TASK INSTRUCTIONS -
Reproduce all of the data that follows, character for character.

(Entries with scene source code)
▬▬▬

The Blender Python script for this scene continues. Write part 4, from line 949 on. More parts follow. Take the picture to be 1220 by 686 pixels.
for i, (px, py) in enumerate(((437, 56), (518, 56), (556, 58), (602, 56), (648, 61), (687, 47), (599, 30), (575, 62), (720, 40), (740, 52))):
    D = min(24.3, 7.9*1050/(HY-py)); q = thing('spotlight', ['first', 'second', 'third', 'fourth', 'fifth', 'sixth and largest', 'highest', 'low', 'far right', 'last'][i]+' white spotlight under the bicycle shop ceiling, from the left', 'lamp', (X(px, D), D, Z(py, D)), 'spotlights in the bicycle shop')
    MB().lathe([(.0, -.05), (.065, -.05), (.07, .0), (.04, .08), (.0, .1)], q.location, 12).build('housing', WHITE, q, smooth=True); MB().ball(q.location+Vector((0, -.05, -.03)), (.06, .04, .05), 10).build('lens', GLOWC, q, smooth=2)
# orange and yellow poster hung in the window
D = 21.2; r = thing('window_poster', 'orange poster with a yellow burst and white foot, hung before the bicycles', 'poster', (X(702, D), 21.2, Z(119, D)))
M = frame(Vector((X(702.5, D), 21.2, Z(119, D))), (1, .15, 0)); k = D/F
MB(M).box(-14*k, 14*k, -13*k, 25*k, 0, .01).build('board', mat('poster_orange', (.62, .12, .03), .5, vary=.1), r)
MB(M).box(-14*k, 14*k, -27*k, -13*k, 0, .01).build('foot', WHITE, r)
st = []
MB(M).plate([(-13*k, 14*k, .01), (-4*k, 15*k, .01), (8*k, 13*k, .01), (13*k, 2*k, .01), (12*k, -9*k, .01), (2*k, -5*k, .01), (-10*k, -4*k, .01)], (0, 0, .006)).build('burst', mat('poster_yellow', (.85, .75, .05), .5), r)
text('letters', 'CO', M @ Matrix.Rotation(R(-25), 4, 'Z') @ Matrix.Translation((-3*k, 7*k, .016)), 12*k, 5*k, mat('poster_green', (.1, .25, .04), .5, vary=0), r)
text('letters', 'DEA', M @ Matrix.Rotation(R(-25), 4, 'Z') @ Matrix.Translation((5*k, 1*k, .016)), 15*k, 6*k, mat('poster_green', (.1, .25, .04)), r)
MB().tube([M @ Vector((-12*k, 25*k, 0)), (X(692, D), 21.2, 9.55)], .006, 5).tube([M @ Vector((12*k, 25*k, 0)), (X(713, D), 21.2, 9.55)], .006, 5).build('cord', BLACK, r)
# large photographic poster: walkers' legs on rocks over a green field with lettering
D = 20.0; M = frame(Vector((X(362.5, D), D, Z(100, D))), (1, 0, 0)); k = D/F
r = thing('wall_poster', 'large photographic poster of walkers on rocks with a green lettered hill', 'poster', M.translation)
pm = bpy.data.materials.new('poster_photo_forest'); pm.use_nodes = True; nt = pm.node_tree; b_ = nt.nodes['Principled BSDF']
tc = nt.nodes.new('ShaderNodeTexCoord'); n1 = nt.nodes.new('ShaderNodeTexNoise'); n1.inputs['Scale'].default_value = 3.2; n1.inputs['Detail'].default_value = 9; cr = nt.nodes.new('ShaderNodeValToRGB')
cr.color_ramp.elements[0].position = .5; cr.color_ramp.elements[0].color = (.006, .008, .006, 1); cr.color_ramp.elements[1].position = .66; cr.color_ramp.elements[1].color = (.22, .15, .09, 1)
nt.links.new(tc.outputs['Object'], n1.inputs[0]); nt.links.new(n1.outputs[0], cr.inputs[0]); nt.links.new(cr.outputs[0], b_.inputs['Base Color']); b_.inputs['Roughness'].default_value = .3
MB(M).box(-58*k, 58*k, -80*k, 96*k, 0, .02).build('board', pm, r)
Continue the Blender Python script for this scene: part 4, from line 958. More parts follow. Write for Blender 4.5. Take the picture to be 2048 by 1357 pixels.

▬▬▬

ANSWER TO THIS EXERCISE -
The Blender Python script for this scene continues. Write part 4, from line 949 on. More parts follow. Take the picture to be 1220 by 686 pixels.
for i, (px, py) in enumerate(((437, 56), (518, 56), (556, 58), (602, 56), (648, 61), (687, 47), (599, 30), (575, 62), (720, 40), (740, 52))):
    D = min(24.3, 7.9*1050/(HY-py)); q = thing('spotlight', ['first', 'second', 'third', 'fourth', 'fifth', 'sixth and largest', 'highest', 'low', 'far right', 'last'][i]+' white spotlight under the bicycle shop ceiling, from the left', 'lamp', (X(px, D), D, Z(py, D)), 'spotlights in the bicycle shop')
    MB().lathe([(.0, -.05), (.065, -.05), (.07, .0), (.04, .08), (.0, .1)], q.location, 12).build('housing', WHITE, q, smooth=True); MB().ball(q.location+Vector((0, -.05, -.03)), (.06, .04, .05), 10).build('lens', GLOWC, q, smooth=2)
# orange and yellow poster hung in the window
D = 21.2; r = thing('window_poster', 'orange poster with a yellow burst and white foot, hung before the bicycles', 'poster', (X(702, D), 21.2, Z(119, D)))
M = frame(Vector((X(702.5, D), 21.2, Z(119, D))), (1, .15, 0)); k = D/F
MB(M).box(-14*k, 14*k, -13*k, 25*k, 0, .01).build('board', mat('poster_orange', (.62, .12, .03), .5, vary=.1), r)
MB(M).box(-14*k, 14*k, -27*k, -13*k, 0, .01).build('foot', WHITE, r)
st = []
MB(M).plate([(-13*k, 14*k, .01), (-4*k, 15*k, .01), (8*k, 13*k, .01), (13*k, 2*k, .01), (12*k, -9*k, .01), (2*k, -5*k, .01), (-10*k, -4*k, .01)], (0, 0, .006)).build('burst', mat('poster_yellow', (.85, .75, .05), .5), r)
text('letters', 'CO', M @ Matrix.Rotation(R(-25), 4, 'Z') @ Matrix.Translation((-3*k, 7*k, .016)), 12*k, 5*k, mat('poster_green', (.1, .25, .04), .5, vary=0), r)
text('letters', 'DEA', M @ Matrix.Rotation(R(-25), 4, 'Z') @ Matrix.Translation((5*k, 1*k, .016)), 15*k, 6*k, mat('poster_green', (.1, .25, .04)), r)
MB().tube([M @ Vector((-12*k, 25*k, 0)), (X(692, D), 21.2, 9.55)], .006, 5).tube([M @ Vector((12*k, 25*k, 0)), (X(713, D), 21.2, 9.55)], .006, 5).build('cord', BLACK, r)
# large photographic poster: walkers' legs on rocks over a green field with lettering
D = 20.0; M = frame(Vector((X(362.5, D), D, Z(100, D))), (1, 0, 0)); k = D/F
r = thing('wall_poster', 'large photographic poster of walkers on rocks with a green lettered hill', 'poster', M.translation)
pm = bpy.data.materials.new('poster_photo_forest'); pm.use_nodes = True; nt = pm.node_tree; b_ = nt.nodes['Principled BSDF']
tc = nt.nodes.new('ShaderNodeTexCoord'); n1 = nt.nodes.new('ShaderNodeTexNoise'); n1.inputs['Scale'].default_value = 3.2; n1.inputs['Detail'].default_value = 9; cr = nt.nodes.new('ShaderNodeValToRGB')
cr.color_ramp.elements[0].position = .5; cr.color_ramp.elements[0].color = (.006, .008, .006, 1); cr.color_ramp.elements[1].position = .66; cr.color_ramp.elements[1].color = (.22, .15, .09, 1)
nt.links.new(tc.outputs['Object'], n1.inputs[0]); nt.links.new(n1.outputs[0], cr.inputs[0]); nt.links.new(cr.outputs[0], b_.inputs['Base Color']); b_.inputs['Roughness'].default_value = .3
MB(M).box(-58*k, 58*k, -80*k, 96*k, 0, .02).build('board', pm, r)
Continue the Blender Python script for this scene: part 4, from line 958. More parts follow. Write for Blender 4.5. Take the picture to be 2048 by 1357 pixels.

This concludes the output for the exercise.